Sunday, January 25, 2009

Fight Path: How MMA saved the troubled soul of Lyle "Fancy Pants" Beerbohm

Originally posted on

Lyle Beerbohm had been in the back of his parents' car for 150 miles when the trio entered Spokane, Wash., in February 2007.

They had come from Walla Walla, Wash., where the elder Beerbohms collected their son from the Washington State Penitentiary, the 540-acre complex that had been Beerbohm's home for a year. It was a derailed path to drugs and other crimes that led the former high school wrestling star to the one-year stay, but a new path was about to begin.

The car turned onto Francis Avenue. Beerbohm looked out the window and spotted a sign for Brazilian Jiu-Jitsu Spokane, and he quickly asked his father to detour into the parking lot.

The stop began a two-year journey that has made Beerbohm one of the main up-and-coming lightweights in all of MMA. At 9-0 as a professional and 21-0 since his first amateur fight just a week after leaving prison, Beerbohm has proven to be a very quick learner, a tough man to keep down and one of the more passionate competitors onlookers can remember.

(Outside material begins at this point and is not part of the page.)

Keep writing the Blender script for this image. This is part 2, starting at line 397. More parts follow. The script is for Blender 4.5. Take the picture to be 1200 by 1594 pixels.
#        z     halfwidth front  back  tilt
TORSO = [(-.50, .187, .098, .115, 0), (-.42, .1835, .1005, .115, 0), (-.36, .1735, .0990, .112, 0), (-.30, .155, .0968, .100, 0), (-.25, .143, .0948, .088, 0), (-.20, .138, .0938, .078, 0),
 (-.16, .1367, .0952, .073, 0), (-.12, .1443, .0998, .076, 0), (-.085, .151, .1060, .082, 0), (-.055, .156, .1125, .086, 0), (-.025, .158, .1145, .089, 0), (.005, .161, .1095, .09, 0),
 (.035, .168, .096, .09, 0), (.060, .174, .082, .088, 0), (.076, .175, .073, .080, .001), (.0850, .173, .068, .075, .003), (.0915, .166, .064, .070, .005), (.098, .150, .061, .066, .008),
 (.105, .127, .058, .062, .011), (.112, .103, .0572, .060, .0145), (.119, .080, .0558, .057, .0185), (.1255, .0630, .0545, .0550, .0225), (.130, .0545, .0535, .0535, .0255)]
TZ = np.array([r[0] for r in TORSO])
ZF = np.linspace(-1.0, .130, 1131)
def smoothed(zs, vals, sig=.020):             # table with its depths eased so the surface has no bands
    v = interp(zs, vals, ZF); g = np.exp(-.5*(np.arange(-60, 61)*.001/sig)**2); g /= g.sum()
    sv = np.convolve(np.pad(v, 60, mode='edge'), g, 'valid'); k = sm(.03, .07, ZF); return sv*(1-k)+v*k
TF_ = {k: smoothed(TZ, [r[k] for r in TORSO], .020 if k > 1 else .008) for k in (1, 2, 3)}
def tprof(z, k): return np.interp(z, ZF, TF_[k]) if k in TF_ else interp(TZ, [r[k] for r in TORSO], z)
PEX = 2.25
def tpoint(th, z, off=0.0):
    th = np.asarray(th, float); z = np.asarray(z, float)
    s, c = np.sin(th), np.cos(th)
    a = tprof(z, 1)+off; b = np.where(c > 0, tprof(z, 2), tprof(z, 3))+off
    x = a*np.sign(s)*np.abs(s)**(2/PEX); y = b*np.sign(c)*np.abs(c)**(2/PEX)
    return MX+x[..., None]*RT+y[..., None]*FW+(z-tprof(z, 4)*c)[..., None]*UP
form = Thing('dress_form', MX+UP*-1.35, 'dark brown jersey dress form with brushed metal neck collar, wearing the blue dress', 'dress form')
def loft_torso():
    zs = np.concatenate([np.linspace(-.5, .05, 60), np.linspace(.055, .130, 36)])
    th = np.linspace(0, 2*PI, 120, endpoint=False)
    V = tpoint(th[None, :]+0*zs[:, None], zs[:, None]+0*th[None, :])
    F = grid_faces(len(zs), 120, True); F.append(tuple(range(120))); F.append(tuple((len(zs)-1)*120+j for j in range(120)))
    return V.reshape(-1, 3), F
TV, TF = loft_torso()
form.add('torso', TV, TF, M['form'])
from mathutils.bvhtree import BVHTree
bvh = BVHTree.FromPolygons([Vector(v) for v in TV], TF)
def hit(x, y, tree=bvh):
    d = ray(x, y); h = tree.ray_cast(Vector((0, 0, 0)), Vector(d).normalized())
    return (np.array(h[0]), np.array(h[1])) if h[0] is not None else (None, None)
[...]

"In 23 months, you can't accomplish what I've done," Beerbohm said.

His success is even more impressive when studied through the lens of his past, which is littered with drug use and eight appearances in the Spokane County Superior Court records system.

Now the 29-year-old Spokane resident, nicknamed "Fancy Pants" for his unusual fighting shorts manufactured by his mother, is hoping to make the next step, to continue showing critics and unconvinced observers that his success isn't based on weak opponents or luck. It's based, he says, on talent, an unrelenting spirit and the ability to absorb punishment.

"I have more heart, I have a great chin, and I learn quick," Beerbohm said. "A fight is a fight, and I can win a fight. I've had plenty of them."


Beerbohm has even considered going after a clothing line as a sponsor to make him a new pair of fancy pants with the sponsor's logo, because, as manager Ken Pavia says, Beerbohm is losing sponsorship opportunities by sticking with the homemade trunks.